─── Records for processing
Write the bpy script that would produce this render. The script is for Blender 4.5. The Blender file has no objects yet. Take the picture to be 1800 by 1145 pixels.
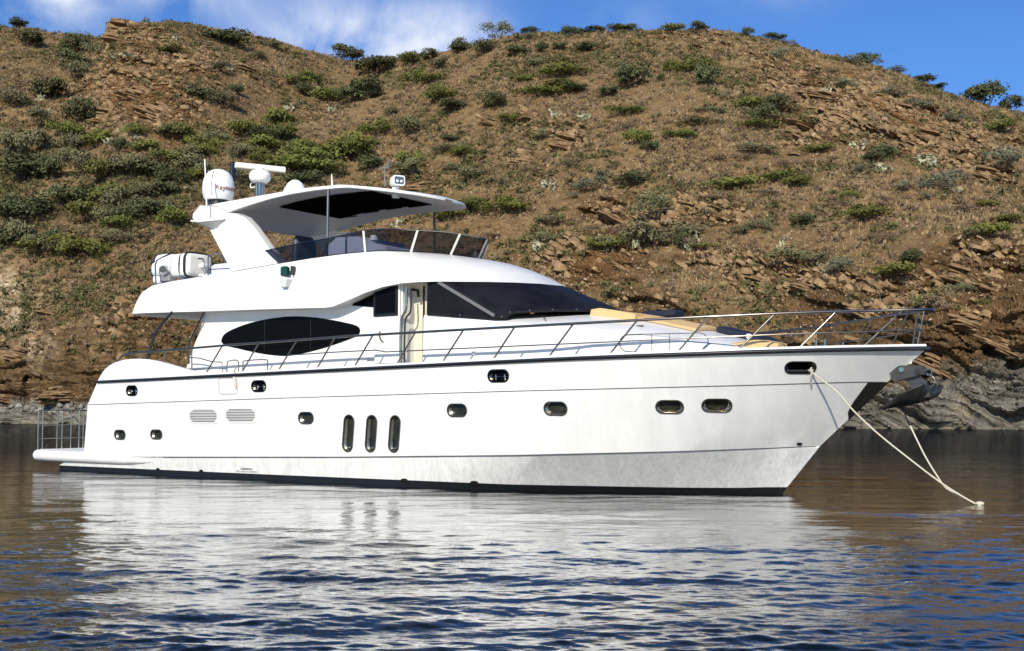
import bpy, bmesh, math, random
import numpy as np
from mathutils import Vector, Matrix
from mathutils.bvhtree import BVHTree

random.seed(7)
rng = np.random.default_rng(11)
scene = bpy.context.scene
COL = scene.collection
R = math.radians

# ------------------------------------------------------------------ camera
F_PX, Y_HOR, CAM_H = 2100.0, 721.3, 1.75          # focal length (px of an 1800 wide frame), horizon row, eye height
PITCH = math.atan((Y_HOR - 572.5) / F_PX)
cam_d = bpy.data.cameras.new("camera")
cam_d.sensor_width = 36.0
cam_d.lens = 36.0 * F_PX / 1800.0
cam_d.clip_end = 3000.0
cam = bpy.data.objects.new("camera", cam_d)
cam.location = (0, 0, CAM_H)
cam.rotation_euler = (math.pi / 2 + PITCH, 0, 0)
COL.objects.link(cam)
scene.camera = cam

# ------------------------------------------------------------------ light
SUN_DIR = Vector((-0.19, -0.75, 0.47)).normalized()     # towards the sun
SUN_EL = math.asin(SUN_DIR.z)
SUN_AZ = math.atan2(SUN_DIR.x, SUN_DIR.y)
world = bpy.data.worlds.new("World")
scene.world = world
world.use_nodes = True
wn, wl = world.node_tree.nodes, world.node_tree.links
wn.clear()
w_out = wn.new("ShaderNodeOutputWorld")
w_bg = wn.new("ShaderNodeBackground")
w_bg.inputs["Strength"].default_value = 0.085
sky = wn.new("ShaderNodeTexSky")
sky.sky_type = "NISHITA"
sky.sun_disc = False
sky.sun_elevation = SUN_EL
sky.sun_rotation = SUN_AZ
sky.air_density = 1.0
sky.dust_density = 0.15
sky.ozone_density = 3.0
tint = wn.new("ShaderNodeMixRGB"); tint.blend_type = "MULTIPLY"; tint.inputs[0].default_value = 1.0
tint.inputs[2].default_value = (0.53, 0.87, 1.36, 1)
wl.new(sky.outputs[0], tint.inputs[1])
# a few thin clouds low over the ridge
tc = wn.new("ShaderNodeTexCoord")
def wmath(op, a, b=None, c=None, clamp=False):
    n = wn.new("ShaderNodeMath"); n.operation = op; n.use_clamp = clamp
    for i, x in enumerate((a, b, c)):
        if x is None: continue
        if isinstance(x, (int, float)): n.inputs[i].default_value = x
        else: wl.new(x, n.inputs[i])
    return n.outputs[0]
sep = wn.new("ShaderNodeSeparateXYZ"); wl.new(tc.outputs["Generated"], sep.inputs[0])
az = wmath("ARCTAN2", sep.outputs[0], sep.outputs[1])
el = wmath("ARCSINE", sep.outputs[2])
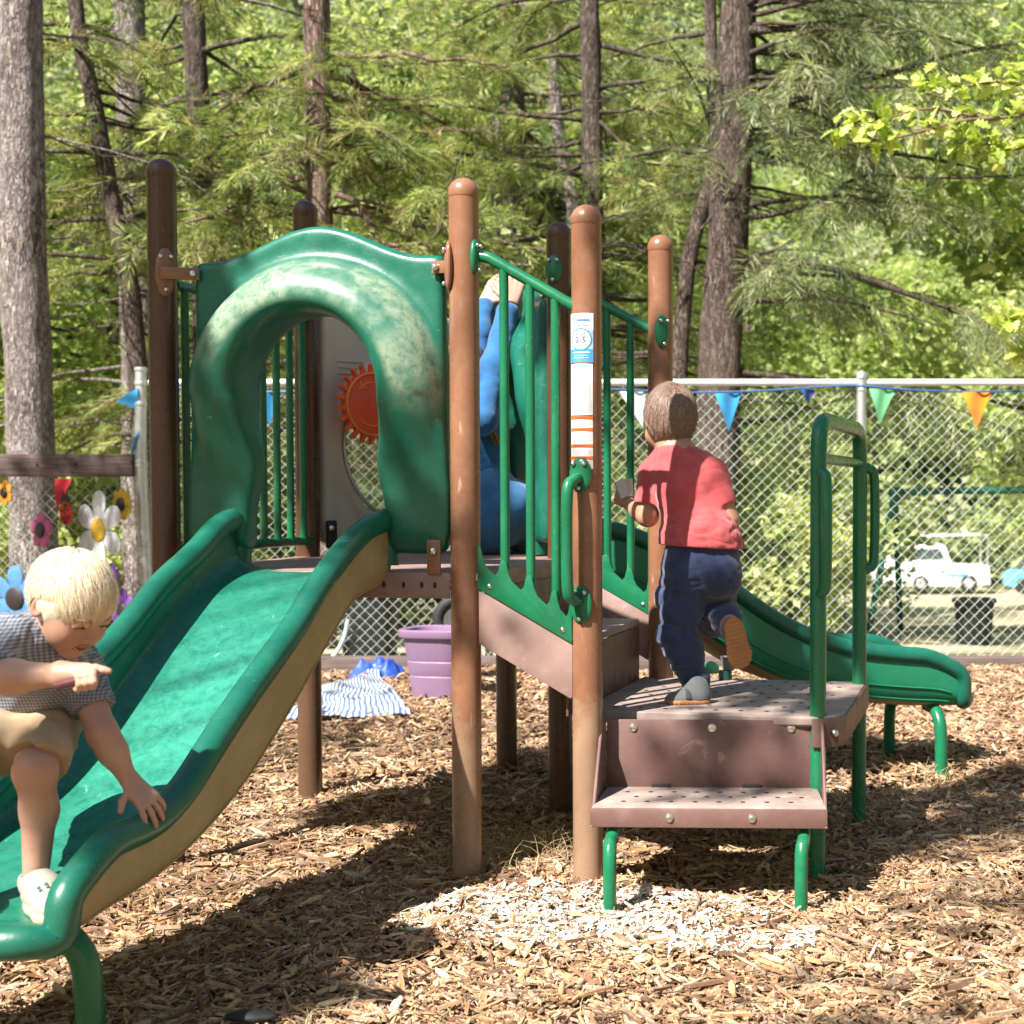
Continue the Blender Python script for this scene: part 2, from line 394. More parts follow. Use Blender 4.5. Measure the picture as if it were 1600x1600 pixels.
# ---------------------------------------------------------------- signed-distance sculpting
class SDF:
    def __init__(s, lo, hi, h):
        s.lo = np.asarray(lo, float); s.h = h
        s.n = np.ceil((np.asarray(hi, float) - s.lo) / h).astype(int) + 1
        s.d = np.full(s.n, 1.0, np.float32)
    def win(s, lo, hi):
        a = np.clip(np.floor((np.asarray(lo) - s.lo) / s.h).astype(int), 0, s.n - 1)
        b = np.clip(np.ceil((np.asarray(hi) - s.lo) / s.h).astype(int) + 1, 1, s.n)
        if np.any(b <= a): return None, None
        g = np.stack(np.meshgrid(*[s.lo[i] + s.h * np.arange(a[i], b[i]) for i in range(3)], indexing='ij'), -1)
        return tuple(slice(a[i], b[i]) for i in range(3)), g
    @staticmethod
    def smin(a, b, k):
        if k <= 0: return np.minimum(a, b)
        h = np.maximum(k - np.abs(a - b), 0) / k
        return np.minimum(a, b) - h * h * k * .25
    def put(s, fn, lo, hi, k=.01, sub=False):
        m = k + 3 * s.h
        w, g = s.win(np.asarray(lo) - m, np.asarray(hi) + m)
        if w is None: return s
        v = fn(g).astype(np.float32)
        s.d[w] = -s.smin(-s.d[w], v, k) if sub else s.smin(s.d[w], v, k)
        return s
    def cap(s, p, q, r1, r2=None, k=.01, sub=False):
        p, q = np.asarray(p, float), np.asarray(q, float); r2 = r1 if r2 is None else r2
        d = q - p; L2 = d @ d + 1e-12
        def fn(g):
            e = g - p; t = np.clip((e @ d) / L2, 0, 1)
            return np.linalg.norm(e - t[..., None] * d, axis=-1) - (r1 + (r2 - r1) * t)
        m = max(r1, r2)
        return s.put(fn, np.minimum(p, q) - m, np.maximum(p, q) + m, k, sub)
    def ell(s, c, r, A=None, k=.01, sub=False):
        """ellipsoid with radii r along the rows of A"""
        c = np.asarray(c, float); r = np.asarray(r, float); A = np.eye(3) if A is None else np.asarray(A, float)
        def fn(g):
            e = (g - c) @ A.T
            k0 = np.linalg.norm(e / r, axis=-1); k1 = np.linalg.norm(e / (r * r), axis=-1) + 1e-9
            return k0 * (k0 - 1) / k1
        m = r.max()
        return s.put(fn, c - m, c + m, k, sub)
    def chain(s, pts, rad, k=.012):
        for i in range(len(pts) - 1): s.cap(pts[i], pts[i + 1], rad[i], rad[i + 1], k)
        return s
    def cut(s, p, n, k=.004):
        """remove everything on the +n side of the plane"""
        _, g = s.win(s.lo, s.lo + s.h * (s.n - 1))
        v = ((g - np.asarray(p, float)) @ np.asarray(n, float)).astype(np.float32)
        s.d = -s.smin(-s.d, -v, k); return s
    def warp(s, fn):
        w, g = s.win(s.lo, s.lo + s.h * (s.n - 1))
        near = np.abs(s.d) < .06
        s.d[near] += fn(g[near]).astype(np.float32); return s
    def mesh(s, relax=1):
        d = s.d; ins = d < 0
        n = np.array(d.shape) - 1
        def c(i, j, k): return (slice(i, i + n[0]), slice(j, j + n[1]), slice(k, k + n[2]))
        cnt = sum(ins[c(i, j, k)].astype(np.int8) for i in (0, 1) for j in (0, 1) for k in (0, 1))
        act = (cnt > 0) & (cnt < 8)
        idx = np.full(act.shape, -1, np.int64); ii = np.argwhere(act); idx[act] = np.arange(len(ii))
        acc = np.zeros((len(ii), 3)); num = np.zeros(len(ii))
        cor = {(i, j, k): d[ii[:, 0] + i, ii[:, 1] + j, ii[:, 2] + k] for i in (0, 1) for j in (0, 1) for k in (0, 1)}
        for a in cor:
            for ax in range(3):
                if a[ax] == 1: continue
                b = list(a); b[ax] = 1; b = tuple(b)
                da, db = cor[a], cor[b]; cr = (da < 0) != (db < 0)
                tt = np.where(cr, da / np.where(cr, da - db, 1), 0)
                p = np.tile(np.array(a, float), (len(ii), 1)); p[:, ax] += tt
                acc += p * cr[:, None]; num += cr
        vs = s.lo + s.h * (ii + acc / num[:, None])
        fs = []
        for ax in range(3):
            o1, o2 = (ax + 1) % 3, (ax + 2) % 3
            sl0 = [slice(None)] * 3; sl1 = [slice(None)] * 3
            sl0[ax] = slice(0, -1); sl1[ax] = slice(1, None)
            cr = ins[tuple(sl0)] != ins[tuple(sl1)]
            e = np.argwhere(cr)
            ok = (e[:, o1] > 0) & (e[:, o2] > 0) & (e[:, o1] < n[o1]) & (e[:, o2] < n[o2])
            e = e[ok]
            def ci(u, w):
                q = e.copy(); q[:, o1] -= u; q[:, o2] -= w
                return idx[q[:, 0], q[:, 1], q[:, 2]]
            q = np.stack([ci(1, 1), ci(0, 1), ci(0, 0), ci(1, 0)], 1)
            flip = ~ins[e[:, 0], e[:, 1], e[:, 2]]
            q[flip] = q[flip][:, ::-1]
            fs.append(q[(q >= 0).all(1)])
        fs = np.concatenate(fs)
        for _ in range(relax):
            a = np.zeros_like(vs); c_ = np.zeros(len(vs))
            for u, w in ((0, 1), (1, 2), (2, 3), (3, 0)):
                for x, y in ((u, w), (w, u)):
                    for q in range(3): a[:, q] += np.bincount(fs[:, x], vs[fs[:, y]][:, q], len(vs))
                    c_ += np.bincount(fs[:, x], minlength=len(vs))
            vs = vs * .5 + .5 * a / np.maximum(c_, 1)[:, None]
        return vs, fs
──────
(Your task) Would you reproduce the lines above, from the very first through the line containing "R = math.radians", exactly and without the pictures?

(Result of this exercise)
Write the bpy script that would produce this render. The script is for Blender 4.5. The Blender file has no objects yet. Take the picture to be 1800 by 1145 pixels.
import bpy, bmesh, math, random
import numpy as np
from mathutils import Vector, Matrix
from mathutils.bvhtree import BVHTree

random.seed(7)
rng = np.random.default_rng(11)
scene = bpy.context.scene
COL = scene.collection
R = math.radians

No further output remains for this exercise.